"The competitive mindset we have here at Miami, how we practice, how we compete with one another, that’s what is going to ultimately help me in the NFL..."
Tight end Brevin JordanEmbracing the Process
CORAL GABLES, Fla. – It has been, Brevin Jordan acknowledged, the job interview of a lifetime.
For the better part of the last three months, he has spent countless hours in the gym, working to reshape his body ahead of the NFL Draft. To help on that front, though he’s been back home in Las Vegas, he has drastically cut back on his mother Beverly’s Korean home-cooking, something he no doubt missed while the two were separated by thousands of miles during Jordan’s time at Miami.
He worked to put his best foot forward during his Pro Day, he’s spoken to more NFL personnel than he can name and he’s relied on advice from some of the Hurricanes who have gone through the same grueling process in recent years, namely former Miami tight ends David Njoku and Chris Herndon.
There has been work. There has been sacrifice and this week, Jordan hopes his efforts will pay off when his phone rings and an NFL team tells him it is time to start his professional career.
“This has been great. Honestly, I’ve loved it. I’ve really focused on my body, what I eat, what I put inside my body and I’ve loved it,” Jordan said. “This process has really given me the time to focus on the little things…Just having the ability to just to focus on all of that has been great…It still doesn’t feel real. I don’t think it’s going to hit me until I get drafted…This is a long process and you have to stay committed to it.”
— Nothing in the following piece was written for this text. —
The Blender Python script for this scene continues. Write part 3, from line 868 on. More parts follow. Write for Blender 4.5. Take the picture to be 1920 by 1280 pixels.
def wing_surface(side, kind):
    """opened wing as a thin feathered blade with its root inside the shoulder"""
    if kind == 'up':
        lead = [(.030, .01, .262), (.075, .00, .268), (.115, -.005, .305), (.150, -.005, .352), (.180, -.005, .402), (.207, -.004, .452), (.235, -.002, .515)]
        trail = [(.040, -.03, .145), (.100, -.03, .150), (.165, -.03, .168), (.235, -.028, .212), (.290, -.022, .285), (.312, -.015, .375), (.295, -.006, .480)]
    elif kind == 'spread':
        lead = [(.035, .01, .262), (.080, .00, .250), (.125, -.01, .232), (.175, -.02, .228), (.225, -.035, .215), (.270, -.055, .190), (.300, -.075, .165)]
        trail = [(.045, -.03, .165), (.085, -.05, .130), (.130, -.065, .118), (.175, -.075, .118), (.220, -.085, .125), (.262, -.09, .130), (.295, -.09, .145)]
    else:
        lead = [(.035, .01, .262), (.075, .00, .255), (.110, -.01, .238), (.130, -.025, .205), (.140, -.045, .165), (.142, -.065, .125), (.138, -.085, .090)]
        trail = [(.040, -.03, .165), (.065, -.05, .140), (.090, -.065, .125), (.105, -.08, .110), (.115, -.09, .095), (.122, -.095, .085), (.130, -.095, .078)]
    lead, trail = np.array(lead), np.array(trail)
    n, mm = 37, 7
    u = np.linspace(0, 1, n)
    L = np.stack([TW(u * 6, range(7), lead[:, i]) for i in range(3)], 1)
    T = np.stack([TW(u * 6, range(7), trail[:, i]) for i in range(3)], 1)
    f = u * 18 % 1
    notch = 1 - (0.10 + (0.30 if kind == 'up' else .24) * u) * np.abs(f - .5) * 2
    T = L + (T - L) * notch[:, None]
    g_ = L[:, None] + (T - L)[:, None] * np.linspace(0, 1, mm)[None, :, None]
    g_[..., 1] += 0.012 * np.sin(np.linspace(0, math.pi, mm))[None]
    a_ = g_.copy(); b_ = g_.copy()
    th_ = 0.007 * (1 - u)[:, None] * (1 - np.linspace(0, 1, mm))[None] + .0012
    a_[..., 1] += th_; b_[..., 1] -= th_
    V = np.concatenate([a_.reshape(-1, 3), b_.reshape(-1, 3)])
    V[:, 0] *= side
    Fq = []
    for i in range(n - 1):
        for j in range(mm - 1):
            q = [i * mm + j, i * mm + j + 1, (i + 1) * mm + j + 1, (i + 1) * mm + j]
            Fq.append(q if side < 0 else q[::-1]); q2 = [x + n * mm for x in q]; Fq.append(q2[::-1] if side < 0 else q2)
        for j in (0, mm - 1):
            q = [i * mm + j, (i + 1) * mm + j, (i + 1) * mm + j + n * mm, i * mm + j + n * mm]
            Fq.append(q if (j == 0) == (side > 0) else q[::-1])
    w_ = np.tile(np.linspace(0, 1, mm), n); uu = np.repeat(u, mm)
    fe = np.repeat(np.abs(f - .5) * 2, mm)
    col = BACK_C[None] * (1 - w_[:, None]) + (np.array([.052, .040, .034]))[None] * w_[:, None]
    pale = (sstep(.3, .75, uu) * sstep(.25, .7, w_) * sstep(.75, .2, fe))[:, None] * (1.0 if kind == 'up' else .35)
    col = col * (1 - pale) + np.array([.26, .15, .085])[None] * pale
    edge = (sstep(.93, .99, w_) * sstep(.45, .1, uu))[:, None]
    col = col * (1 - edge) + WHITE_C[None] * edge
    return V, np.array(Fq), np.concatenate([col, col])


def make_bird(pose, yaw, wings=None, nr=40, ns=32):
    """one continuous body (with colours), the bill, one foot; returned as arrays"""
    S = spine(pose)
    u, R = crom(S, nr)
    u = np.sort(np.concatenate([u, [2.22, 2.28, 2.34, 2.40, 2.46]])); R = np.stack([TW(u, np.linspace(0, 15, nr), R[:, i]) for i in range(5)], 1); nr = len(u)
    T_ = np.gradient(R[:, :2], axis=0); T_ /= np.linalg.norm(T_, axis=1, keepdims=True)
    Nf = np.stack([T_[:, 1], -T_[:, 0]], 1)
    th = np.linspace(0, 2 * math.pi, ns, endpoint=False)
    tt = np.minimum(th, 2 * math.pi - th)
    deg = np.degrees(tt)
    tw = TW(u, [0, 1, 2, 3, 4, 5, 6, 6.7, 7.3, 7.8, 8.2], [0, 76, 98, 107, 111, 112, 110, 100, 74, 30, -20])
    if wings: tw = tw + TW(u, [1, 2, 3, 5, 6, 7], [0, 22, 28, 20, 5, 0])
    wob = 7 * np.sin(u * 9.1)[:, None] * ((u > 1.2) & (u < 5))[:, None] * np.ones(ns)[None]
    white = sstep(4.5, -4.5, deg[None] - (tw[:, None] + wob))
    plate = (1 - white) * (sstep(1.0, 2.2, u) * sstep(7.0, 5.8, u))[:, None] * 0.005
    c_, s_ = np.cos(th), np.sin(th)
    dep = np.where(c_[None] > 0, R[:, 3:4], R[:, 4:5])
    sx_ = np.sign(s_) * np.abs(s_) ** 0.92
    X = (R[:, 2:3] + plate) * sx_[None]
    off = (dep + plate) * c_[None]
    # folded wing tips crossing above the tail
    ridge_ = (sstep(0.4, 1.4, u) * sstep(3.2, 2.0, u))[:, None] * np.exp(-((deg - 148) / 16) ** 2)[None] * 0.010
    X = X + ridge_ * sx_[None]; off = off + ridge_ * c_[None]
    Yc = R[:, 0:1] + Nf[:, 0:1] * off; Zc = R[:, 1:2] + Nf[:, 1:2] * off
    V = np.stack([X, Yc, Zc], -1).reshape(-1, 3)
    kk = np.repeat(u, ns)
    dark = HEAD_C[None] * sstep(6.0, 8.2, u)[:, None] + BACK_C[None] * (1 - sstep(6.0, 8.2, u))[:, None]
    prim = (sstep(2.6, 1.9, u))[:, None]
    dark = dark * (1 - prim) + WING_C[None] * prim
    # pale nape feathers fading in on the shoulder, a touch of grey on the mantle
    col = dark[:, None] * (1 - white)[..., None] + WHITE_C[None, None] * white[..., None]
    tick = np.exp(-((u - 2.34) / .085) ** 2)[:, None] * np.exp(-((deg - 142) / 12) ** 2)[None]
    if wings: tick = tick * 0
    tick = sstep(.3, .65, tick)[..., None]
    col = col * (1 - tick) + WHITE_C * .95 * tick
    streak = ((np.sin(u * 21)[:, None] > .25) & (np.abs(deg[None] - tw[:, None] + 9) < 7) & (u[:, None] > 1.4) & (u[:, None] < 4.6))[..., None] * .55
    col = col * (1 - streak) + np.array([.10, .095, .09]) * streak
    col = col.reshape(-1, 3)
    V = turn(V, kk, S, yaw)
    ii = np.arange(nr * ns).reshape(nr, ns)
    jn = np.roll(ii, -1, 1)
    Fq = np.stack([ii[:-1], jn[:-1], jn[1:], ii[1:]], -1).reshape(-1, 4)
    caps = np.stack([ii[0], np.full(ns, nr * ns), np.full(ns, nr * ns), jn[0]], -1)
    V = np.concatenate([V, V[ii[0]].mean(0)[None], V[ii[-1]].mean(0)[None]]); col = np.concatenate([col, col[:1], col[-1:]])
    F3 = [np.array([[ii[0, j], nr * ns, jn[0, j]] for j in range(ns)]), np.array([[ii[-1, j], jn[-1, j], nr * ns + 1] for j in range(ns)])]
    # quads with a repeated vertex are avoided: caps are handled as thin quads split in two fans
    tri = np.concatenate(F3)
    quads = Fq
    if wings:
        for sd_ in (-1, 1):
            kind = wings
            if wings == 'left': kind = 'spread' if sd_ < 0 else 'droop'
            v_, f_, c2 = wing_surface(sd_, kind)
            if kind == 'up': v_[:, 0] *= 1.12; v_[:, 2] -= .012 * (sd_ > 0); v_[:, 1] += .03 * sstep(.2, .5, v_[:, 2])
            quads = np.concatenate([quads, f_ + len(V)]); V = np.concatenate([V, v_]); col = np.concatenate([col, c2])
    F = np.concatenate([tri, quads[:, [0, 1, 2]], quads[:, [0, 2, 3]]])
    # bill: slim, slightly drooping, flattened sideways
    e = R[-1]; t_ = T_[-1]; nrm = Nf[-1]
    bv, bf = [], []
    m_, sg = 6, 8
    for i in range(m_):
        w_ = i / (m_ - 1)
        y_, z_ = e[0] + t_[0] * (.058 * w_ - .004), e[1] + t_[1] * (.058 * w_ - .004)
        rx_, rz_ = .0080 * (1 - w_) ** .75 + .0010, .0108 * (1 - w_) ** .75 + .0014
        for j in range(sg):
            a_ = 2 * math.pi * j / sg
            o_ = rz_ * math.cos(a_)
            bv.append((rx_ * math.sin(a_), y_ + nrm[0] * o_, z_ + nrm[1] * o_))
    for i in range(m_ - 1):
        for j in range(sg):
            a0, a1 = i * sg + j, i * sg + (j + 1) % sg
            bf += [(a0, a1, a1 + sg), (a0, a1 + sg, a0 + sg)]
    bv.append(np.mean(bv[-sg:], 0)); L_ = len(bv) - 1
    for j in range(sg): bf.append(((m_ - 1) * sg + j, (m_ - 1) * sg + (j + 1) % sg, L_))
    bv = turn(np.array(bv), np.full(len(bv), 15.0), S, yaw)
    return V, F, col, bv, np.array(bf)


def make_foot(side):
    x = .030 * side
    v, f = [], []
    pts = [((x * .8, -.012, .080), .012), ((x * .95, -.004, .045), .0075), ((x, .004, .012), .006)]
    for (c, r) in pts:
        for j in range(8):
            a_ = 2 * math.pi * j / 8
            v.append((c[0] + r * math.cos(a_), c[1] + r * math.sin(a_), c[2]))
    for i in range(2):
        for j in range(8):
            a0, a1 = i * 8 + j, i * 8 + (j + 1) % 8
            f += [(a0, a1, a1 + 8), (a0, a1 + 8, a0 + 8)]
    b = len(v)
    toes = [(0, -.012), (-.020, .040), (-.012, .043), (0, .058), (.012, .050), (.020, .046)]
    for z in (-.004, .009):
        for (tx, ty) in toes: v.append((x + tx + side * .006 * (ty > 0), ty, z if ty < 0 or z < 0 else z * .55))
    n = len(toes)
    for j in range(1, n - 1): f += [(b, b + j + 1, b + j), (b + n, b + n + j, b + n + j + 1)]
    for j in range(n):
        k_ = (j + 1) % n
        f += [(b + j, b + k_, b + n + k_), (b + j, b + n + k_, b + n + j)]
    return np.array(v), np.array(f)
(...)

As much as he’s appreciated the work of going through the NFL Draft process, though, Jordan understands it’s just a part of what he believes will make him a strong professional.
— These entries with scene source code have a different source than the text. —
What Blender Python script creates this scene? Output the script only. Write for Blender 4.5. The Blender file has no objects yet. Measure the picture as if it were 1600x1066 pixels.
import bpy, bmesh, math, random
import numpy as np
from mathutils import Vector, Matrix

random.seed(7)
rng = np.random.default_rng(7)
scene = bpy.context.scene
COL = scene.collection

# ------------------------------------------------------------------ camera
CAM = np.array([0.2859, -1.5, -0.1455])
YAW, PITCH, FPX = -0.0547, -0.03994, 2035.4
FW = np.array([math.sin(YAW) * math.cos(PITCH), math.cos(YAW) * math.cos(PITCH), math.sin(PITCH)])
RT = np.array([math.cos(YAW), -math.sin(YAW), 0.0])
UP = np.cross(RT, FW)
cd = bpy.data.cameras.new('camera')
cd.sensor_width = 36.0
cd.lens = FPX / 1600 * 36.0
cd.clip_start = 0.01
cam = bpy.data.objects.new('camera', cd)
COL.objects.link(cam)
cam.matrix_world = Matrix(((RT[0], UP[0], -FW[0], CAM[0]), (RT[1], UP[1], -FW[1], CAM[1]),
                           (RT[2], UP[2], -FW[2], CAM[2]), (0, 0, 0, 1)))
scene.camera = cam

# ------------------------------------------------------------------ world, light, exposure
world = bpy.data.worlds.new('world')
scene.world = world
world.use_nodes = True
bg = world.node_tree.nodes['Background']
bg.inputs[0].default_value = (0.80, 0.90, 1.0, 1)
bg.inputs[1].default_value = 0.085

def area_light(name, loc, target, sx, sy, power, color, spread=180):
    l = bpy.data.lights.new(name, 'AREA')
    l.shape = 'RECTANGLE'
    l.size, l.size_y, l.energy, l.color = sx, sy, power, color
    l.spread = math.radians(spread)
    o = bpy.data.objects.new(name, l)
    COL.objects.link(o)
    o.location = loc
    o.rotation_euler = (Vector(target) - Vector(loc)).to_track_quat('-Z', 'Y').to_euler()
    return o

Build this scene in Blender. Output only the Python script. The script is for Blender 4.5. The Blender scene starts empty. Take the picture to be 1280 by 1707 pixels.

His resume at Miami – the school widely known as “Tight End U” – will certainly help.
After arriving in Coral Gables as the nation’s top-rated tight end coming out of Nevada’s Bishop Gorman High, Jordan started 11 games as a freshman and his 32 receptions and four receiving touchdowns were second-most on the team.
As a sophomore, he earned first-team All-ACC recognition and was a Mackey Award semifinalist after making 35 catches for 495 yards and two touchdowns. And last fall, despite missing three games, he finished with 38 catches for 576 yards – both of which ranked second for the Hurricanes. His seven touchdowns were tied for the team lead.
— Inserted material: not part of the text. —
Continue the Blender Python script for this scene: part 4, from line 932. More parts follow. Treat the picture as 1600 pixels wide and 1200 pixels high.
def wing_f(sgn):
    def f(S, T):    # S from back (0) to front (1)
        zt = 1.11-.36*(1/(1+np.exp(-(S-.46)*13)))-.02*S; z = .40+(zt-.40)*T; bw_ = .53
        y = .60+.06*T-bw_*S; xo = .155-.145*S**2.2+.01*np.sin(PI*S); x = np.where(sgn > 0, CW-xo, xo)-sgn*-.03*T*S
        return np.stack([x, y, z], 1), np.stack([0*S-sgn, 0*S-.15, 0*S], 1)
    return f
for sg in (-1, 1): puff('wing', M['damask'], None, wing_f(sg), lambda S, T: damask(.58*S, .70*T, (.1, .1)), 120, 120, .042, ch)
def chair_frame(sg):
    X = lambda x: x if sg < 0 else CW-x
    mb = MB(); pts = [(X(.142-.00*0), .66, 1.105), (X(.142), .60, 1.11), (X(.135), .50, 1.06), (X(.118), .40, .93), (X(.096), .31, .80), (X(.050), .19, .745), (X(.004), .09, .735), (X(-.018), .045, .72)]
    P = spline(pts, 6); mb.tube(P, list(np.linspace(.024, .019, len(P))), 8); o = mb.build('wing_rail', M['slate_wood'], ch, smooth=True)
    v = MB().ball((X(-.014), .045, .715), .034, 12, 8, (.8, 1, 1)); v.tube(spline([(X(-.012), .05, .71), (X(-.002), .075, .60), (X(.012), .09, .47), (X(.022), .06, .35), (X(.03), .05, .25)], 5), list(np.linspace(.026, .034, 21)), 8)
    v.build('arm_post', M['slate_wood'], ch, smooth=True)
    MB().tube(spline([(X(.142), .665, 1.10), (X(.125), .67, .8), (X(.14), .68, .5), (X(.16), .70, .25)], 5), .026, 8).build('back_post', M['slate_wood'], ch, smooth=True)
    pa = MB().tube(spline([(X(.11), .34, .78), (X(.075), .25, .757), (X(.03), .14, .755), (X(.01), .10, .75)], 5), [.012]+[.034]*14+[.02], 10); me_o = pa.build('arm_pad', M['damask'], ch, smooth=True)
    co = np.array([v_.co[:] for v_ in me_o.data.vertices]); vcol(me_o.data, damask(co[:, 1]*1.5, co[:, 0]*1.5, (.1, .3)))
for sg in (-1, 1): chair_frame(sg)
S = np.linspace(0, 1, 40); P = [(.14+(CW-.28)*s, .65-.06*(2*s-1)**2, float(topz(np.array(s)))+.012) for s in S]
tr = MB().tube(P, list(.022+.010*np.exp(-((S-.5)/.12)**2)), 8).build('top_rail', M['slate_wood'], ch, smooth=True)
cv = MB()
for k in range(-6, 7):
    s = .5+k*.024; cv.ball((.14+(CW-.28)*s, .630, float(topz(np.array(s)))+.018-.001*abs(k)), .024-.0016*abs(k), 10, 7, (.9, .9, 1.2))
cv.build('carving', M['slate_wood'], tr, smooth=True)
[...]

Throughout his Miami career, Jordan delivered in more than a handful of big games.
As a freshman, his 41-yard go-ahead touchdown helped the Hurricanes rally from a 20-point deficit against rival FSU. Against Virginia Tech in 2019, his seven catches for 136 yards and a touchdown nearly helped the Hurricanes pull off another improbable comeback. And in what was ultimately his last game as a Hurricane, Jordan had a game-high eight catches for 96 yards with two touchdowns.
“The film speaks for itself. I mean, this process is just a little, little bitty piece of this whole thing,” Jordan said. “The film is louder than anything else that can happen in this process. So I don’t think there was anything I really just wanted to prove…The competitive mindset we have here at Miami, how we practice, how we compete with one another, that’s what is going to ultimately help me in the NFL because the NFL is all about competition. You’re trying to take somebody’s job. So, that’s going to be an advantage for me when I get out there.”
But it wasn’t just the high-level competition Jordan embraced during his time as a Hurricane.
The tight end will happily point out that he leaves Miami having beaten the Seminoles three straight years. And the bonds he forged with his teammates and memories he made in Coral Gables are, he says, beyond special to him.
“It meant the world to me to play at Miami. That’s my school. I’m a kid all the way from Vegas, but that’s my school,” Jordan said. “I’m going to be a ‘Cane until the day I die…It was the greatest college experience I could ever ask for and it was beautiful. I loved it.”
With his time at Miami behind him and the clock ticking ahead of the start of Thursday’s draft, all Jordan can do now is wait to see what’s next.
He plans to be at home with his family waiting to hear which team will be adding him to its roster and he’s ready to add his name to the legacy of “Tight End U.”
“It’s still crazy to me that I have this opportunity, that I’m even in this situation,” Jordan said after his Pro Day performance last month. “If you would have asked me a couple years ago…I probably would have said I wanted to be an actor…Football has always been my life, but there’s just no words for this. I’m very humbled, very thankful and very grateful to be in this situation. There are no words for it, really. To repay my mom back, repay my brothers back, there’s no words for it.”